Hardening through Elasticsearch security plugins

Empow recently released an open source Elasticsearch security plugin called Attacker Intent Search to help enterprises improve the security investigation process.

"The thing a security organization wants to look for is attacker intent," Chesla said. Attacker intent consists of hacker behaviors and goals once they infiltrate an organization. Hackers have changed up malware payloads and associated domain names in attacks to hide their activit and continue to make it harder to detect an intrusion with rudimentary pattern-matching tools.

While organizations may struggle to identify hackers' behaviors, their attack patterns tend to be more consistent. "If you can train systems to identity the patterns, then you can solve the main pain point," Chesla said.

NLP is often used to find the higher structure in a collection of words to tease out sentence, paragraph and document meaning.

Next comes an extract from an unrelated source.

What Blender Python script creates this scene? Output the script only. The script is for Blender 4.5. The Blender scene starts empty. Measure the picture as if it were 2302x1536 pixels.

In the same way, Chesla said he believes it can also find the deeper pattern in log events from hackers, even when the stages of an attack are spread out over longer periods.

This example of an Elasticsearch security plugin also creates much simpler rule sets because there are far fewer patterns of intent than malware variants. "You can think of it as a story of the attacker, and the sentences in the story are those signals we can classify into intents in order to understand it," Chesla said.

After an attack is detected, security analysts can look to find systems that have already been infiltrated and identify which ones might be next. With this tool's automation process, it's easier to search though security threat reports that might be associated with a particular attack and add updates to these reports if required.

Weave search services into apps

Shay Banon, CEO at Elastic, expects to see more tools that make it easier for developers to implement common use cases. As recently as a few years ago, the only way to add a search feature to a website required an on-premises Elasticsearch installation and an index created via webpage crawl. Then, developers had to figure out how to ingest API calls to Elasticsearch and perform relevancy tuning.

Now, services such as Swiftype, which was recently purchased by Elastic, enable developers to simply register a domain name. Developers can then weave search results into other apps with a code snippet in their server apps. Down the road, Banon also expects Elastic to see similar types of services for logging, metrics, application performance management and security.